SAN CRISTOBAL: Venezuela said on Monday it has deployed 17,000 troops along the Colombian border to combat gasoline smuggling, as it prepared to seal the frontier nightly to stanch multi-billion-dollar annual losses.
Oil-rich Venezuela has some of the world's cheapest gasoline, as well as price controls that can make food and commodities up to 10 times less expensive than in Colombia.
That has led to an outward flood of contraband and officials have vowed to crack down, starting Monday by closing the border at night from 10:00 pm (0230 GMT) to 5:00 am (0930 GMT).
"We have 17,000 troops deployed along the entire border zone and they are enough to guarantee security," said the commander of the operation, General Vladimir Padrino Lopez.

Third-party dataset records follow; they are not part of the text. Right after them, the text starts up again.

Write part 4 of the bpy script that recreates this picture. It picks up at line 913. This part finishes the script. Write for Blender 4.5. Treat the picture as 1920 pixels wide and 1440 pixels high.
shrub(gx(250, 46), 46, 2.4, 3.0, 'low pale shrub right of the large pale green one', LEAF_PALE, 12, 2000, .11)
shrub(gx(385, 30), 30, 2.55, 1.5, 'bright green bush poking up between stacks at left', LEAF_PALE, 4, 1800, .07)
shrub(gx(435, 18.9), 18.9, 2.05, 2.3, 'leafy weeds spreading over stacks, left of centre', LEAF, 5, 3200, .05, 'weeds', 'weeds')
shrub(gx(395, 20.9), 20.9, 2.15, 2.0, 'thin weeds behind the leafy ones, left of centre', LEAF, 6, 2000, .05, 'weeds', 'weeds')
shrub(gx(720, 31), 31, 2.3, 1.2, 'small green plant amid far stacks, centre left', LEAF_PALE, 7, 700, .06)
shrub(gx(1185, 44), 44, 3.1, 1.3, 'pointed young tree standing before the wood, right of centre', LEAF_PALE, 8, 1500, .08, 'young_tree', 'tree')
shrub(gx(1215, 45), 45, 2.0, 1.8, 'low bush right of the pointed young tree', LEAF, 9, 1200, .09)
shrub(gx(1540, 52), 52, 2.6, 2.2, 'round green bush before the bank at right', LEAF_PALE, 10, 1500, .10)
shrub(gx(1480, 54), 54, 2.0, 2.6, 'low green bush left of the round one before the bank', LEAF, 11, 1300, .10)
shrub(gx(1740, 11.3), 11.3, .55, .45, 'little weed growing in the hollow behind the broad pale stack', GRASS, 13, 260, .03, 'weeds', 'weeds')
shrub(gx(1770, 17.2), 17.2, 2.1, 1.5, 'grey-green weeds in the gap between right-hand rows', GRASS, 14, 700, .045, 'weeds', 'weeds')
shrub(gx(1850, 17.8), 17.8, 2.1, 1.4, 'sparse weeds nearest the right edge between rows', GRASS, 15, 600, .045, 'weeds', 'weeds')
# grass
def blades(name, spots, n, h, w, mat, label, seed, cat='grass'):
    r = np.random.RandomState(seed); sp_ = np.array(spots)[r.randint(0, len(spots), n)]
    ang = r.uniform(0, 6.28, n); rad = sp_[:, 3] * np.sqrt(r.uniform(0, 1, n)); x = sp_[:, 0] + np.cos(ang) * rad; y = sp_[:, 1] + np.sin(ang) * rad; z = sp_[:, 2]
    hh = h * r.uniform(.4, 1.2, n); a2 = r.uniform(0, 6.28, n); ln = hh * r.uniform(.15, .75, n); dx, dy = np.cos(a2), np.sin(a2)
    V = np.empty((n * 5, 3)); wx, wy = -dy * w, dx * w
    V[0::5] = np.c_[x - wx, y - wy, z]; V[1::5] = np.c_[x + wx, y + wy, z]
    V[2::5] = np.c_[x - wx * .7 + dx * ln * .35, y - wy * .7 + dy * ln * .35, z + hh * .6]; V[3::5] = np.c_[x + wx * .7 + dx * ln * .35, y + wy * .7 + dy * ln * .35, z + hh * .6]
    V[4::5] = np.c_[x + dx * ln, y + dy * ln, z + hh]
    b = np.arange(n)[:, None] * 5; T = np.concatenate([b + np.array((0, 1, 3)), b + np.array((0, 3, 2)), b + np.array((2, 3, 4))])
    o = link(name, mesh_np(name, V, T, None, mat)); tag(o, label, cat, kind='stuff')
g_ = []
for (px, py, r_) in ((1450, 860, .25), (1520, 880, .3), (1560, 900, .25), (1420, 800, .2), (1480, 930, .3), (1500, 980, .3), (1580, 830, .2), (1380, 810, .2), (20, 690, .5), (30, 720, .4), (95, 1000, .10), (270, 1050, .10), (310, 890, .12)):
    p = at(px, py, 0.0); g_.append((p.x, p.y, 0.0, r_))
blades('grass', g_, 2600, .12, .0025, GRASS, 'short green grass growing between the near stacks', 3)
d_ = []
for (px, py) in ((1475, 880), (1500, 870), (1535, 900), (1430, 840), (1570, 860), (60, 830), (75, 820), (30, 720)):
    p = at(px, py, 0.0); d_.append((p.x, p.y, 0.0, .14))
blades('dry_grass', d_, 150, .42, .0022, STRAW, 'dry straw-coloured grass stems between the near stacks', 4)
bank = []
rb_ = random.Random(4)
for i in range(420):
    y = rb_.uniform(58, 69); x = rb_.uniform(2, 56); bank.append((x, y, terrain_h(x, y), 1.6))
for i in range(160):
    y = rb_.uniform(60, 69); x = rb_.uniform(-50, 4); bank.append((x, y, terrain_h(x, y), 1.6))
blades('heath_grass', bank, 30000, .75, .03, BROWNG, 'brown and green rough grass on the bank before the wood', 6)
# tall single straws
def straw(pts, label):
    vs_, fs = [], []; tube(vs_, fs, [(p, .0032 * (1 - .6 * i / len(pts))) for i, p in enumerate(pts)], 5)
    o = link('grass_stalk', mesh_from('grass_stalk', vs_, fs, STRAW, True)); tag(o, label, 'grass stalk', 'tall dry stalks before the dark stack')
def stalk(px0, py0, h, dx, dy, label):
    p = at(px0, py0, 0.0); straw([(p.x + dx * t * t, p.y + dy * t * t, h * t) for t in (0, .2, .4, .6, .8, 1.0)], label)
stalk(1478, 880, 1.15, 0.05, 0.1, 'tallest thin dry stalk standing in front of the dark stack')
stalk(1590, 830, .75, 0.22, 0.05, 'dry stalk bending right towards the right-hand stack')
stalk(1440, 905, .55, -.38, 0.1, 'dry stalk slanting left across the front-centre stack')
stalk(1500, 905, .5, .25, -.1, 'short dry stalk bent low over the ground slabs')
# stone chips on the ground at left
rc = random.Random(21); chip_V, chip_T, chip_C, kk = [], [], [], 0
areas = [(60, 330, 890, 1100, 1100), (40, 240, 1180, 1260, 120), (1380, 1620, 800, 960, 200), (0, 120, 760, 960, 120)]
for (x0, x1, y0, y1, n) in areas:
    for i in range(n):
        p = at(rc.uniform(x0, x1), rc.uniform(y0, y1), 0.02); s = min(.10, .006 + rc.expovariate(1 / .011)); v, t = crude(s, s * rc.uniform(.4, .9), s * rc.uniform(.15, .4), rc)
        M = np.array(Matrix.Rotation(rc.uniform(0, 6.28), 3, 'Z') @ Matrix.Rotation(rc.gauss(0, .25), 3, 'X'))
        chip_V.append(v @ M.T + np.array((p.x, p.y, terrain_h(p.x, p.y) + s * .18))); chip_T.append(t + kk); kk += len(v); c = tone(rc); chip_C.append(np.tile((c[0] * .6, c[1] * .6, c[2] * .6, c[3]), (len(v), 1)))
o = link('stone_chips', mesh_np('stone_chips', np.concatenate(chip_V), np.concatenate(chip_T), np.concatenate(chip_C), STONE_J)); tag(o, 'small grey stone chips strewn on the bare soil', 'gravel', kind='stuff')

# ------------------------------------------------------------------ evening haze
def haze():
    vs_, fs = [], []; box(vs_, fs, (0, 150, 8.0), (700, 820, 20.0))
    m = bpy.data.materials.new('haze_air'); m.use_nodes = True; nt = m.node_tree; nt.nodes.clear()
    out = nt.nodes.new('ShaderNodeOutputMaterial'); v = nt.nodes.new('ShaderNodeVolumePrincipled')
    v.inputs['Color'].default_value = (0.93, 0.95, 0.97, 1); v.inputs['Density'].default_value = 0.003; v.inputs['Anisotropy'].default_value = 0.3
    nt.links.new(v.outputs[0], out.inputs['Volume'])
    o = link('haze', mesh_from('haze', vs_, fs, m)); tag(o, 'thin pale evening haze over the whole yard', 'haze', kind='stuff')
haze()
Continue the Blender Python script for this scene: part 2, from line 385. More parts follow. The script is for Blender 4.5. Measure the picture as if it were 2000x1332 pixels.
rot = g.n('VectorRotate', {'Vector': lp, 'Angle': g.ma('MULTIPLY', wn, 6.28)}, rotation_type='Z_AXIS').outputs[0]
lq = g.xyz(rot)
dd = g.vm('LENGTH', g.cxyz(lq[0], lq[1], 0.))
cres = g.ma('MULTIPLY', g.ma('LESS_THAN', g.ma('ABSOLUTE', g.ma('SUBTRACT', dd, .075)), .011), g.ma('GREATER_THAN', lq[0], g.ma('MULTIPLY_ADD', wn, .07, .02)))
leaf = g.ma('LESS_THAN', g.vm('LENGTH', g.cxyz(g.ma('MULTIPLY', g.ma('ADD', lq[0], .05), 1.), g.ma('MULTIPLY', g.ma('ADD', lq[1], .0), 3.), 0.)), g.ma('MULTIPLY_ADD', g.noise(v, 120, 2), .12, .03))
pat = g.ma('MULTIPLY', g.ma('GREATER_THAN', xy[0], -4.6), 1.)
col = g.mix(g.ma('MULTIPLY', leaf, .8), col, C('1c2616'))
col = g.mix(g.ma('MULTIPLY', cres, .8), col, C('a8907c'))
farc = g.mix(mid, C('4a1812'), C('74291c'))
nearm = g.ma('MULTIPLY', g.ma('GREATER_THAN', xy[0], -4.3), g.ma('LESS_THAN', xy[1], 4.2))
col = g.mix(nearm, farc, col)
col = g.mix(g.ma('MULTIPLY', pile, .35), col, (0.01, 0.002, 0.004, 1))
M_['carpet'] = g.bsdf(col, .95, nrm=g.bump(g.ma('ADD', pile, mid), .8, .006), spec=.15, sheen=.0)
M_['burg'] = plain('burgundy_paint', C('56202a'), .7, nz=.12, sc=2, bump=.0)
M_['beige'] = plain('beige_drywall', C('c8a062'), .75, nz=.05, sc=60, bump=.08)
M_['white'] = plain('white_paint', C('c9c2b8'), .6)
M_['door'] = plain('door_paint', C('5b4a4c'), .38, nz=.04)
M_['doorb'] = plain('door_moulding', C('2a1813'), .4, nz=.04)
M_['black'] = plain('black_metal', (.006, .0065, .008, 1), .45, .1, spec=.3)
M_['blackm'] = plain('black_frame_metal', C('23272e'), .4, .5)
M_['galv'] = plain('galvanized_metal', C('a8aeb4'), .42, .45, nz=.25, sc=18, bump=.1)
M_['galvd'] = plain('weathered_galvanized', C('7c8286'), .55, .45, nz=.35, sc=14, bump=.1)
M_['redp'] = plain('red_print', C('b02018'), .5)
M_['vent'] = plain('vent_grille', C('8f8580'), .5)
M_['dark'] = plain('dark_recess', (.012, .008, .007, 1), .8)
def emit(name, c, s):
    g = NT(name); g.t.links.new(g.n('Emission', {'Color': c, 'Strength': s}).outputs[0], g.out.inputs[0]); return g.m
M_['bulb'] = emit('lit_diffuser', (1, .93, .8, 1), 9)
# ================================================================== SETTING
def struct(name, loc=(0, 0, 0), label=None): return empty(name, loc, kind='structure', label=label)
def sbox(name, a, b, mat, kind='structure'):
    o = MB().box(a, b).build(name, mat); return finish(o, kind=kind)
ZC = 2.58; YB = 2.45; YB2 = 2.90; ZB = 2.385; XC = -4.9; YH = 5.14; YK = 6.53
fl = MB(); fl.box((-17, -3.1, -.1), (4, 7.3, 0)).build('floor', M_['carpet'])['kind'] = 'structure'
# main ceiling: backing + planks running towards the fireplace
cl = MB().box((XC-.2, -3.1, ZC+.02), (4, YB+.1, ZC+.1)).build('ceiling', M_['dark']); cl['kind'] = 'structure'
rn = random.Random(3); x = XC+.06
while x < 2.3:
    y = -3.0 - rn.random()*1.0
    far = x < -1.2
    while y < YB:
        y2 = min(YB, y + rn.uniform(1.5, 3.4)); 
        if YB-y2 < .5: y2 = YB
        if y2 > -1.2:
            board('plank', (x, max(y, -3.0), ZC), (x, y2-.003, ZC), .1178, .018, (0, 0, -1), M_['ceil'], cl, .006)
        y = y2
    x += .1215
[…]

Venezuela announced on Saturday that it would begin sealing the 2,200-kilometer (1,400-mile) border at night.
Private vehicles will be barred from crossing after 10:00 pm, and commercial trucks after 6:00 pm.
Padrino, who was speaking to journalists in the border state of Tachira, said officials would test the operation for 30 days and then evaluate the results.
The Venezuelan government estimates that 40 percent of the country's basic commodities are smuggled across the border with Colombia, plus 100,000 barrels of oil, equivalent to annual losses of $3.7 billion.